SET TASK: Look below for the line containing "Generate a Blender"; from there through the line containing "COL = S.collection", both lines included, please set down each line exactly and nothing else.

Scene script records
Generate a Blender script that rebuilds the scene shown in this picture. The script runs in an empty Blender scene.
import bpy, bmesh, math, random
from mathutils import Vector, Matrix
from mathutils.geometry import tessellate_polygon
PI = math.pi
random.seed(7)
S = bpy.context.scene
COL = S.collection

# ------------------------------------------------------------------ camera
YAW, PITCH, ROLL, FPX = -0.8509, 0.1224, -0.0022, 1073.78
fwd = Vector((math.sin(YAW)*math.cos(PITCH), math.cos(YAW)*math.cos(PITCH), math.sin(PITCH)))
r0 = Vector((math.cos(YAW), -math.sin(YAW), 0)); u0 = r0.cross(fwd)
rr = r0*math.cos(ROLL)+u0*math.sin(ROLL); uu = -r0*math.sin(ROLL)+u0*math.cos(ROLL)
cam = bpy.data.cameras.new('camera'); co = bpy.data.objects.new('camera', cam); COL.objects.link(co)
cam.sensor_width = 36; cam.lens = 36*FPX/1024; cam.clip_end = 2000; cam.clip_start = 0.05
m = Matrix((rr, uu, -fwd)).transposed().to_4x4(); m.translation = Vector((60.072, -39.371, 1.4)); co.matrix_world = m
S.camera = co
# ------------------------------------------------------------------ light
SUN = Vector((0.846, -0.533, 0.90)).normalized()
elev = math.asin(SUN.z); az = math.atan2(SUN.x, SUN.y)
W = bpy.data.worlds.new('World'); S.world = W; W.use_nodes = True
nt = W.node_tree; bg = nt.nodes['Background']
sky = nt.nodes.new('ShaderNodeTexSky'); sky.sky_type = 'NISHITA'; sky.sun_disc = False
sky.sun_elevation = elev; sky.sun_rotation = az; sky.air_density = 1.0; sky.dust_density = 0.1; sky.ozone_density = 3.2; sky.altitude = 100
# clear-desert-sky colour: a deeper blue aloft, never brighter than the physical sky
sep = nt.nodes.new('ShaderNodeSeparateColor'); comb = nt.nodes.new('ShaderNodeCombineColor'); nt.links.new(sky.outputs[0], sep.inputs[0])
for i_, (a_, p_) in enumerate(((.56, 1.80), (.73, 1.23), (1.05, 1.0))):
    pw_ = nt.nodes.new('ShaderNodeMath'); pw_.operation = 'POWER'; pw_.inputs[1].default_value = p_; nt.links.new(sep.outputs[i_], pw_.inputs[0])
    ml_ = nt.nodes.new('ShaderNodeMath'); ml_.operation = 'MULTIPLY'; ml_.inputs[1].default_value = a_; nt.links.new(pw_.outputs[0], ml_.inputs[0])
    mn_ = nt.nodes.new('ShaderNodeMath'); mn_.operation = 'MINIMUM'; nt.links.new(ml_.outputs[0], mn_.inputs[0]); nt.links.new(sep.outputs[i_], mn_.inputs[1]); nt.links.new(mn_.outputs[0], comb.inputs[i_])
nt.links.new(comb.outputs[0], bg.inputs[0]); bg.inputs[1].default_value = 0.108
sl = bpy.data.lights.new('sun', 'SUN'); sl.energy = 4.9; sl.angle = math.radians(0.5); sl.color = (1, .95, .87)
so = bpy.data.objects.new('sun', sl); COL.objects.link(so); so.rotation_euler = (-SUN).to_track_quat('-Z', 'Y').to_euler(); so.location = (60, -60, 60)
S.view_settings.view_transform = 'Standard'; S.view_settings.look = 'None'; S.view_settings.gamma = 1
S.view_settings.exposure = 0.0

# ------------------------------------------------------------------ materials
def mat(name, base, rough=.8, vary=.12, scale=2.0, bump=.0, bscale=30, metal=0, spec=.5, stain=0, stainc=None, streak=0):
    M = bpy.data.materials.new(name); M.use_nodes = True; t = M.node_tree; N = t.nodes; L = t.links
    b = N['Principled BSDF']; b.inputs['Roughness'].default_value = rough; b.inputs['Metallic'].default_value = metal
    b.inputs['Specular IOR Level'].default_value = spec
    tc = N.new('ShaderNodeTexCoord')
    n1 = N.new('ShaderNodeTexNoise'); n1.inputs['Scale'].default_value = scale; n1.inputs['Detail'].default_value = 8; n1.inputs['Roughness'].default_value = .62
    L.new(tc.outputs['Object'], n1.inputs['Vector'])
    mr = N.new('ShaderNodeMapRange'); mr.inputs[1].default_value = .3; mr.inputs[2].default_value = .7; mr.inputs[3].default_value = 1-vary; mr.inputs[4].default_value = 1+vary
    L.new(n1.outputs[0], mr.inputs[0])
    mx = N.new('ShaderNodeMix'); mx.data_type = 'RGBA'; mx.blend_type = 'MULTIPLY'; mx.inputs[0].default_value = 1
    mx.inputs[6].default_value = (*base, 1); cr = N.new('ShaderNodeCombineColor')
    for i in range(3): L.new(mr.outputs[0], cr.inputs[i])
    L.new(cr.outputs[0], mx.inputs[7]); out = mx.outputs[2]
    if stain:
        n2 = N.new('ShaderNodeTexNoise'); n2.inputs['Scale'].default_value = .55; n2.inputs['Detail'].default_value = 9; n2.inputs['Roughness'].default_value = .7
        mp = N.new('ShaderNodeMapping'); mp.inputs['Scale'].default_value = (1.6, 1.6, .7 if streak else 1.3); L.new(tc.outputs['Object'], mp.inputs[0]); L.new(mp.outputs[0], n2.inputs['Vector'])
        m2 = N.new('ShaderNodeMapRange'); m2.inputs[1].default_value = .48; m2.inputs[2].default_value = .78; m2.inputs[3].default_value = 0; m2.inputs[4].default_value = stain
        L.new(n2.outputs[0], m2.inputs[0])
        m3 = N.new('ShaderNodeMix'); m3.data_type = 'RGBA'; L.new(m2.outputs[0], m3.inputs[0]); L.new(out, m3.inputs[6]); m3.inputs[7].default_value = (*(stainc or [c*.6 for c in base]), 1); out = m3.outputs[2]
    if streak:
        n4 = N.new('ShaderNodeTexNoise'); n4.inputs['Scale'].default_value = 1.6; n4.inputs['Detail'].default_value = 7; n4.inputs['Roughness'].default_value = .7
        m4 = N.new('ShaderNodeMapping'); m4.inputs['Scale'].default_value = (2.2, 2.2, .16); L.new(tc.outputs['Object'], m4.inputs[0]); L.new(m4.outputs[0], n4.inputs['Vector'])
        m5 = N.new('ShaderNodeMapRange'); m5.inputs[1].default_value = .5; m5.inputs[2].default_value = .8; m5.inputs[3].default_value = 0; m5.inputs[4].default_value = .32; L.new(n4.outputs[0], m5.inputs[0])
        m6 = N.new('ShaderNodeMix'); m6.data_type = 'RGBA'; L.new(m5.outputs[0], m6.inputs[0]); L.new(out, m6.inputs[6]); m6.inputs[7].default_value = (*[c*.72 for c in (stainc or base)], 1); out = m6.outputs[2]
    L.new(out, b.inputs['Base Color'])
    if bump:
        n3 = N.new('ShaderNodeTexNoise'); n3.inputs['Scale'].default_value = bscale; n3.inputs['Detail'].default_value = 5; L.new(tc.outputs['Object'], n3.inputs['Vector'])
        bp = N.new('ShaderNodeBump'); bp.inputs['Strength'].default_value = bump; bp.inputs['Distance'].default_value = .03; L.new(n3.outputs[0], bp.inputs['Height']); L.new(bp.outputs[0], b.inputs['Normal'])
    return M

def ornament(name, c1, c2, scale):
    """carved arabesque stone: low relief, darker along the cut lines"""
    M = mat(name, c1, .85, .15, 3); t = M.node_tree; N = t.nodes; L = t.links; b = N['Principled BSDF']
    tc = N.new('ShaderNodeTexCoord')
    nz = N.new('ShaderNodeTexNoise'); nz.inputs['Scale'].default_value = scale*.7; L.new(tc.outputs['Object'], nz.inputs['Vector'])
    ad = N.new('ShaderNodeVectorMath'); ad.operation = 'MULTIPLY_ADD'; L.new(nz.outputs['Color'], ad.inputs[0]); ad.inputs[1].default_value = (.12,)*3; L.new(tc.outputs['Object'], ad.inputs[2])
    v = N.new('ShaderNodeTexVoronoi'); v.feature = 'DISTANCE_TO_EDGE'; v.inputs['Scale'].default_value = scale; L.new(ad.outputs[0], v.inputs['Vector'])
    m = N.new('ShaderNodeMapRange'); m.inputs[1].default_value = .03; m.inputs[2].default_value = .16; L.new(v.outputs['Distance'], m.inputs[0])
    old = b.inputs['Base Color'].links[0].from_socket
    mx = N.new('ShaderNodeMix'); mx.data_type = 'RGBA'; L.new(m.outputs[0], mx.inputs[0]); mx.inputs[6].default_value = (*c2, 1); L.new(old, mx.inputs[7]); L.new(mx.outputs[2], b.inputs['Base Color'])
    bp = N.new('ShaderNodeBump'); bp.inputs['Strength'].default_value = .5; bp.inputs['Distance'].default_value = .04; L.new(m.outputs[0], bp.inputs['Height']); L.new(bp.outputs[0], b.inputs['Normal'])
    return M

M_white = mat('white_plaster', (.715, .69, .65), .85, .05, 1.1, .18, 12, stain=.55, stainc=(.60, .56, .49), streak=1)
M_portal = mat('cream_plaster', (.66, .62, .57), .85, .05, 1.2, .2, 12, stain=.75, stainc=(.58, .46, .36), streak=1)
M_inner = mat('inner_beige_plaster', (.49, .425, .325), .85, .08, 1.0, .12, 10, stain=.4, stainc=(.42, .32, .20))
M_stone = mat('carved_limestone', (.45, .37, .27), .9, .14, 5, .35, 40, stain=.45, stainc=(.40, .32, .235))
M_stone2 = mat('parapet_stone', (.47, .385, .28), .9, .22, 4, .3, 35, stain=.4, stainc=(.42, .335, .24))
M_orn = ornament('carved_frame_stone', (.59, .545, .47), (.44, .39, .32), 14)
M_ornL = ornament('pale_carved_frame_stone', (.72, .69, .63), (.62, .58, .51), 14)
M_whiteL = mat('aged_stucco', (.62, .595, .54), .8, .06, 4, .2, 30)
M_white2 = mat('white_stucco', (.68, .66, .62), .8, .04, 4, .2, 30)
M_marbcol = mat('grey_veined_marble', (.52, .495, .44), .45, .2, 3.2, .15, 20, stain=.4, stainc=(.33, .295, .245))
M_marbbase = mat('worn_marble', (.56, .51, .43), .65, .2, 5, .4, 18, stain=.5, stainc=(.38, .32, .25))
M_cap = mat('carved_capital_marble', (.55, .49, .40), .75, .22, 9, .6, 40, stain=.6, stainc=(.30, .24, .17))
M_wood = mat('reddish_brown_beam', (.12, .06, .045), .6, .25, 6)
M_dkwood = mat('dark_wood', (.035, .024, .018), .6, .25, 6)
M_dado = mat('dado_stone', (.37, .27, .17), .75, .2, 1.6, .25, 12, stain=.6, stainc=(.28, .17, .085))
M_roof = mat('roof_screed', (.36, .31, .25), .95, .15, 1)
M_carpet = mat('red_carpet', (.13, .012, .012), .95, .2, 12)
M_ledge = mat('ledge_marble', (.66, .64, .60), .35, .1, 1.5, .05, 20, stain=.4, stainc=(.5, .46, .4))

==

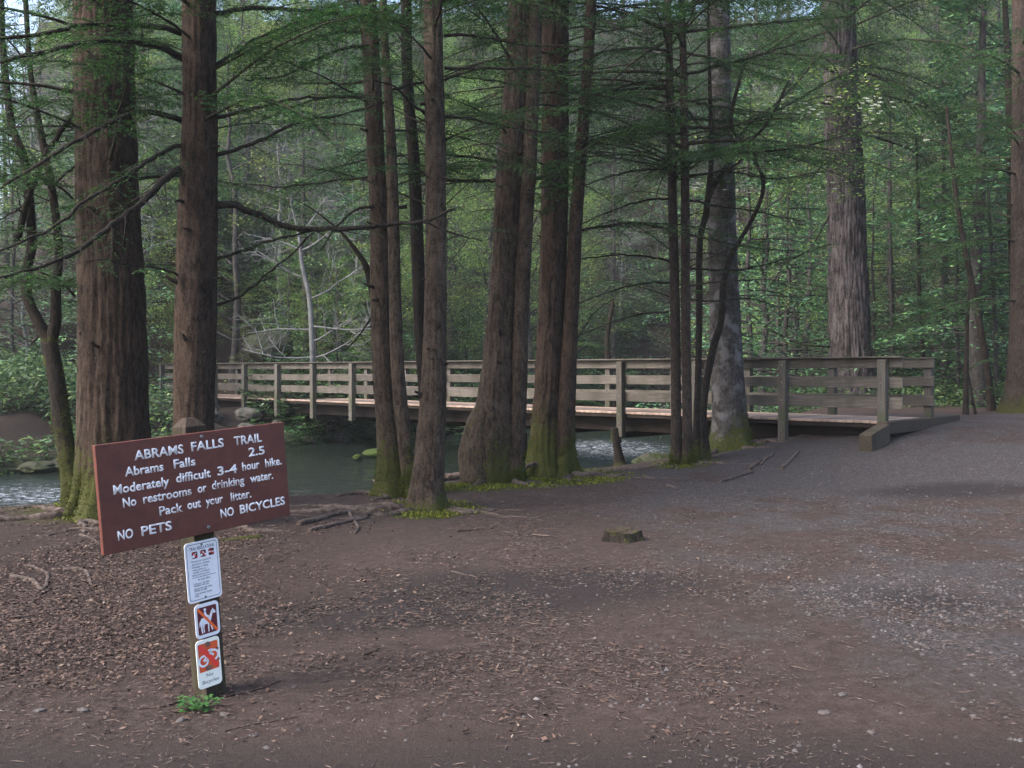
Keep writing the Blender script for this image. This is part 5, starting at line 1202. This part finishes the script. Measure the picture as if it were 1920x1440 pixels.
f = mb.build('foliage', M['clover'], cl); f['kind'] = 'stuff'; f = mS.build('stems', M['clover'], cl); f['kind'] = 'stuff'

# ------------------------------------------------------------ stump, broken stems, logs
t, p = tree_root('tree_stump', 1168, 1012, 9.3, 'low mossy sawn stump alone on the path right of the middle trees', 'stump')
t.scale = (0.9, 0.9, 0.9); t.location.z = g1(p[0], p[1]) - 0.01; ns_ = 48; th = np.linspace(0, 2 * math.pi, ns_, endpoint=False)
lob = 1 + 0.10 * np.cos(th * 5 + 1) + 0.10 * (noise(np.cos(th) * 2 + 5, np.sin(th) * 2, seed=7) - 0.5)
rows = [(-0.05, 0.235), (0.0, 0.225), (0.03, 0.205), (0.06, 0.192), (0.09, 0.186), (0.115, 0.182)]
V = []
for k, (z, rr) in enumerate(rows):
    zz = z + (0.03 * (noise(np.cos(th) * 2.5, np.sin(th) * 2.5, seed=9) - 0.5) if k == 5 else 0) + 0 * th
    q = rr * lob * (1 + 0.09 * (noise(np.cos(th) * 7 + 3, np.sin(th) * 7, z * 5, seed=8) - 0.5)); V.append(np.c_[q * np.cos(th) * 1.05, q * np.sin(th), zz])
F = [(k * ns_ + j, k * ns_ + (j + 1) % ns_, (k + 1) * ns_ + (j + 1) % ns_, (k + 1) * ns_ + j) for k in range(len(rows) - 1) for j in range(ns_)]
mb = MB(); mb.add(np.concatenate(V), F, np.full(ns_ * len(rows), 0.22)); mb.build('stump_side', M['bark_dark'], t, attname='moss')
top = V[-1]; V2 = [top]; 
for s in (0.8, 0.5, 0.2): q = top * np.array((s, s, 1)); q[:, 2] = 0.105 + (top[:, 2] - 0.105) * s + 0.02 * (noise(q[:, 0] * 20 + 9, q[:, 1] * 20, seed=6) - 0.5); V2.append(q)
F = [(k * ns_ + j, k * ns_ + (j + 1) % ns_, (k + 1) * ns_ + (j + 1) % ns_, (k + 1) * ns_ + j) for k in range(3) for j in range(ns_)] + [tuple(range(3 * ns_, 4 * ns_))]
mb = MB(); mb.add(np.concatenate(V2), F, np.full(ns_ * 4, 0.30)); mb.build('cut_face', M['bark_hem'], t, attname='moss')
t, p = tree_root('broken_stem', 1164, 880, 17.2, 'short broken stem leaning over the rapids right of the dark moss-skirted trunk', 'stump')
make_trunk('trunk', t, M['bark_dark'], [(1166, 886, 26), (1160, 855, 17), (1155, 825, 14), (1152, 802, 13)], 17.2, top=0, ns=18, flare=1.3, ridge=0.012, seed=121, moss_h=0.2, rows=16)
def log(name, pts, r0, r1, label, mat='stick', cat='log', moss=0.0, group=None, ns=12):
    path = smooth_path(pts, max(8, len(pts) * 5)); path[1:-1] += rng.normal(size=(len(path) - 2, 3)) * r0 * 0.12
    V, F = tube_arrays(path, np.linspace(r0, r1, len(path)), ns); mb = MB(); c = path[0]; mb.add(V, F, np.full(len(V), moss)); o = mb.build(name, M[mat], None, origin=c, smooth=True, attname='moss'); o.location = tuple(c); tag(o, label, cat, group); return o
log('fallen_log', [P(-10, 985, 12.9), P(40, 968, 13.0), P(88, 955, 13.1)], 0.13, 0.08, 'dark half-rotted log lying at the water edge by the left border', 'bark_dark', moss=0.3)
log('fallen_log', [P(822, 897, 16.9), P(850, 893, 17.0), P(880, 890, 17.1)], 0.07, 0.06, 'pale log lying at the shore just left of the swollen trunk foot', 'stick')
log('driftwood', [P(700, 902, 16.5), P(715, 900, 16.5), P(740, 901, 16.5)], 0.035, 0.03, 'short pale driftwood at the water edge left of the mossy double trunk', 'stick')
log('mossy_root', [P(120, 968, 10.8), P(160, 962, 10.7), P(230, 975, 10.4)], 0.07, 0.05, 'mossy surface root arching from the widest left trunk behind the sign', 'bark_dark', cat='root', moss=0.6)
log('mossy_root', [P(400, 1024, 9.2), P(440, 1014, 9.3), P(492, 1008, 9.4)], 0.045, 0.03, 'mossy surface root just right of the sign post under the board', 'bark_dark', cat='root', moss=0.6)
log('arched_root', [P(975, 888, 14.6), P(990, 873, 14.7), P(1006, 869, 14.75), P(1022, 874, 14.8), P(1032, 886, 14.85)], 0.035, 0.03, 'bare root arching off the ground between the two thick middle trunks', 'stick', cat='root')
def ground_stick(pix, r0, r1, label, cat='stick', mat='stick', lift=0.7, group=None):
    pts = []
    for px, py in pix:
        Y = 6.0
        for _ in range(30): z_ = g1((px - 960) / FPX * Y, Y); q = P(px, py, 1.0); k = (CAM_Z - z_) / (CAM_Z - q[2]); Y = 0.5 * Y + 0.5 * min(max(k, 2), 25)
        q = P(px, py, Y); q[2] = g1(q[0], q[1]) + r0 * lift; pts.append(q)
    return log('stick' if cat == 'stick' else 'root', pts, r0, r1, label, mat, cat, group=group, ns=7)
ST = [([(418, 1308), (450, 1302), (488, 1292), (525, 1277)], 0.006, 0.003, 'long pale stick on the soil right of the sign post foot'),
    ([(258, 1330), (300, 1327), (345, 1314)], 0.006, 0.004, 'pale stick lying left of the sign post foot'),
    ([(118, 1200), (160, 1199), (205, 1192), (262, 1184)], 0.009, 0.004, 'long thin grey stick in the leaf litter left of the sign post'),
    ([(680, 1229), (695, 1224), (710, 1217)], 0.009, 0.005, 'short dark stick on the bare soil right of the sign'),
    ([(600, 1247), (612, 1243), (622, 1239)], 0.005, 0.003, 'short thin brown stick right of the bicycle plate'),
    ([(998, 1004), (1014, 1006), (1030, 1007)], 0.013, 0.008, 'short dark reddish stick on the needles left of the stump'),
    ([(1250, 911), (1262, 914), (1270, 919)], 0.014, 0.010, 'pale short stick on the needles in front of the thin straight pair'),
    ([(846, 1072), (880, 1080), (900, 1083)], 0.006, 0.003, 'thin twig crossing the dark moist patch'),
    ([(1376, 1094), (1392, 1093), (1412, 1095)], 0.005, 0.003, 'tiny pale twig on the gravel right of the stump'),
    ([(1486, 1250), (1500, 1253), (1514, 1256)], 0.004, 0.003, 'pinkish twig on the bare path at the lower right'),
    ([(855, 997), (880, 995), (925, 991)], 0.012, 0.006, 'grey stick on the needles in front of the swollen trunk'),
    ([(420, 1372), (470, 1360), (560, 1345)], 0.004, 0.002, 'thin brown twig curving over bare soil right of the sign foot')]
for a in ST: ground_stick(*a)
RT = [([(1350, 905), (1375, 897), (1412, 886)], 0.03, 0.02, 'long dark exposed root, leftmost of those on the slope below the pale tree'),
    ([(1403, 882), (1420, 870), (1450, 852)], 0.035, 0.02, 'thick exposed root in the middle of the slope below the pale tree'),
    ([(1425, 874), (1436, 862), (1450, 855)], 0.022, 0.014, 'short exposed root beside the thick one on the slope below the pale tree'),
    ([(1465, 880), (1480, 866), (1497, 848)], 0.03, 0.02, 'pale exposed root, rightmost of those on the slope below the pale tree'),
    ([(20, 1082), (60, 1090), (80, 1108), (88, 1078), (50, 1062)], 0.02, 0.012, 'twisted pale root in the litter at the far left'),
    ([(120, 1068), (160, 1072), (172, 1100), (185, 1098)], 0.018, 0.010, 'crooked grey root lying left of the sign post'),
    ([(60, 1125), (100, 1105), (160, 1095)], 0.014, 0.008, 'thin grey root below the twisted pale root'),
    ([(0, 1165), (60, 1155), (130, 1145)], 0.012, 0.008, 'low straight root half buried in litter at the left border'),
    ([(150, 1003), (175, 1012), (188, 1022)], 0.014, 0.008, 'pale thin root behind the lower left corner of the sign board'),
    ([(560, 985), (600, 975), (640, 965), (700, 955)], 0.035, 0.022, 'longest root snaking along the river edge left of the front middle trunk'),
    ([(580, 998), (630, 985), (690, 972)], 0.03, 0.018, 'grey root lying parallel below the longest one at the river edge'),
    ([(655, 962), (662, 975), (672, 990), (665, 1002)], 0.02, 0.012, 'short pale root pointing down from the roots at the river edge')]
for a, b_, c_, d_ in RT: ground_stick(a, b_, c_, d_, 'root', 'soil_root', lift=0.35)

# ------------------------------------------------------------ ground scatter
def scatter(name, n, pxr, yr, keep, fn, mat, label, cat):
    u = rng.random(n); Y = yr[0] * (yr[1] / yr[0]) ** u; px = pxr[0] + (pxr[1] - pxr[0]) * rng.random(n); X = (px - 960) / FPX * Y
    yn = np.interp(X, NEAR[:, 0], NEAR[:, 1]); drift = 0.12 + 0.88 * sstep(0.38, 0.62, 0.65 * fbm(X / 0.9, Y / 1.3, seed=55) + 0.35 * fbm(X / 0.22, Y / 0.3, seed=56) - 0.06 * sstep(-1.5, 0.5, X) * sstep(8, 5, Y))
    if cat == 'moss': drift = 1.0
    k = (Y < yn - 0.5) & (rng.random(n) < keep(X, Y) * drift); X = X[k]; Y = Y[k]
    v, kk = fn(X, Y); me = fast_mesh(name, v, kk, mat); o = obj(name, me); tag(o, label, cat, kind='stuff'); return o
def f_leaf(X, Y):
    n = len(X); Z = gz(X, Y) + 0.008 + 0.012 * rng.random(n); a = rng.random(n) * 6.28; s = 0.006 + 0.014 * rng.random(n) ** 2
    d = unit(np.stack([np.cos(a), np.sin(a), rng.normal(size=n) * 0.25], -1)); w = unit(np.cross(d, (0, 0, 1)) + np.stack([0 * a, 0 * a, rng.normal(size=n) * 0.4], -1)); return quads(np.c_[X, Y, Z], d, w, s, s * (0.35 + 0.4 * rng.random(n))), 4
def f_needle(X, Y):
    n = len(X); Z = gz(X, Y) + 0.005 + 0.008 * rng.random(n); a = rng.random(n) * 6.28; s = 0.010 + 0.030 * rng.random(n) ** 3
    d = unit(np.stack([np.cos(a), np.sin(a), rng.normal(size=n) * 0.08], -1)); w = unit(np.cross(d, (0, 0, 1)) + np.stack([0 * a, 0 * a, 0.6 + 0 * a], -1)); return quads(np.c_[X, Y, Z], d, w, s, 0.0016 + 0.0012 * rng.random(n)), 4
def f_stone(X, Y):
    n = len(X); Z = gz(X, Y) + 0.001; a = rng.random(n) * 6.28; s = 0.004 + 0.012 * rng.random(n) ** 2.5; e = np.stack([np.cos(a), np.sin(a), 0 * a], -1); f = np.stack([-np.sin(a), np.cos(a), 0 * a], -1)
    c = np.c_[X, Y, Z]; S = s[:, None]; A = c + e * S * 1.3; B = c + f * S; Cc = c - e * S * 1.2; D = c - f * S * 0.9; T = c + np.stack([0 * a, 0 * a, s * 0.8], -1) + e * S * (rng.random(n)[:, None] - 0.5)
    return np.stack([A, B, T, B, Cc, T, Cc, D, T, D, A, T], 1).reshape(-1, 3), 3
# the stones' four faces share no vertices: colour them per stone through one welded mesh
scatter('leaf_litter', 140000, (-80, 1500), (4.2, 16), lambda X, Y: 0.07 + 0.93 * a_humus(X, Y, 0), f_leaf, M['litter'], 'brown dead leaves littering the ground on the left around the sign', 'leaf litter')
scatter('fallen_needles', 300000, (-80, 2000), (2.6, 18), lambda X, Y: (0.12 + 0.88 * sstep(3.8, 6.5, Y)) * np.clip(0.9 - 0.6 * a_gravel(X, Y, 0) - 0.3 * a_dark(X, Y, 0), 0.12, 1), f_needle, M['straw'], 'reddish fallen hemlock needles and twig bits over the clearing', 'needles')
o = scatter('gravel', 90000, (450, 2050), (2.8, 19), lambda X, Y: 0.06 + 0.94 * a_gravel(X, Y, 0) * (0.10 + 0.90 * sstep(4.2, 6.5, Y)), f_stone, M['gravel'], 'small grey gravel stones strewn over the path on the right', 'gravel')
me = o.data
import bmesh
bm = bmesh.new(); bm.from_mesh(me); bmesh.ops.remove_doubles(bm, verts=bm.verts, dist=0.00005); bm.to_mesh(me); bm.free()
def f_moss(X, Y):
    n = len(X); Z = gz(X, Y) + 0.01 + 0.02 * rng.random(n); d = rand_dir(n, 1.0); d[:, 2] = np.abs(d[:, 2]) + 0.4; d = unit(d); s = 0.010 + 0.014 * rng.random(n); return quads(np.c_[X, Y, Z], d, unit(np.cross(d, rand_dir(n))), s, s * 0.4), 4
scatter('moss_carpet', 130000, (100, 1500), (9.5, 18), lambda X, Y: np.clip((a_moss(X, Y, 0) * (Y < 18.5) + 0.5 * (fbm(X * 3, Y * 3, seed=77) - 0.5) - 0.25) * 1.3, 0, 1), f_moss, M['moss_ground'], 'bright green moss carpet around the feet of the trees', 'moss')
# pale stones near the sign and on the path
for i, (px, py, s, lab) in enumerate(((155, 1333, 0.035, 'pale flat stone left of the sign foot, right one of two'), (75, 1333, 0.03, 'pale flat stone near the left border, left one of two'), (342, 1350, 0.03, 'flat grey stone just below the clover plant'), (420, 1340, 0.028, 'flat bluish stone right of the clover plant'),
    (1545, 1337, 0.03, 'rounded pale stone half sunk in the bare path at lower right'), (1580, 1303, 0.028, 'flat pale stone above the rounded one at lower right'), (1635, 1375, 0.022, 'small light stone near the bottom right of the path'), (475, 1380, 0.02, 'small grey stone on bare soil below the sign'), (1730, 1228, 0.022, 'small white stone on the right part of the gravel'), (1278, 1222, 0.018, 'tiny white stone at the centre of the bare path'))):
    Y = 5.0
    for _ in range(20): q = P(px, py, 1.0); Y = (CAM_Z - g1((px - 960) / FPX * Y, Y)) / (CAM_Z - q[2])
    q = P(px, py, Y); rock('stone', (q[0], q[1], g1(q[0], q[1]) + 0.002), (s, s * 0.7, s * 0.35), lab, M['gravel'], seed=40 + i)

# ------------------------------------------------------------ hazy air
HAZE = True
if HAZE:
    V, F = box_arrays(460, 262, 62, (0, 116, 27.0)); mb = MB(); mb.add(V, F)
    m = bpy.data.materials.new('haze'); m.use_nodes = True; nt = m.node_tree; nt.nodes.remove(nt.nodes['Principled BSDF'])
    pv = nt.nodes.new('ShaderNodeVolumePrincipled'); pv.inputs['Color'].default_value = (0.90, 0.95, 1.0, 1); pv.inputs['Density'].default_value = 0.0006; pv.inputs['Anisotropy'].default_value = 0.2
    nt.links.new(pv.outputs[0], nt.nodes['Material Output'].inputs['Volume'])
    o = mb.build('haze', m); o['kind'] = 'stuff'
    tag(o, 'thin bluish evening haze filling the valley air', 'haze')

CORRECT ANSWER:
Generate a Blender script that rebuilds the scene shown in this picture. The script runs in an empty Blender scene.
import bpy, bmesh, math, random
from mathutils import Vector, Matrix
from mathutils.geometry import tessellate_polygon
PI = math.pi
random.seed(7)
S = bpy.context.scene
COL = S.collection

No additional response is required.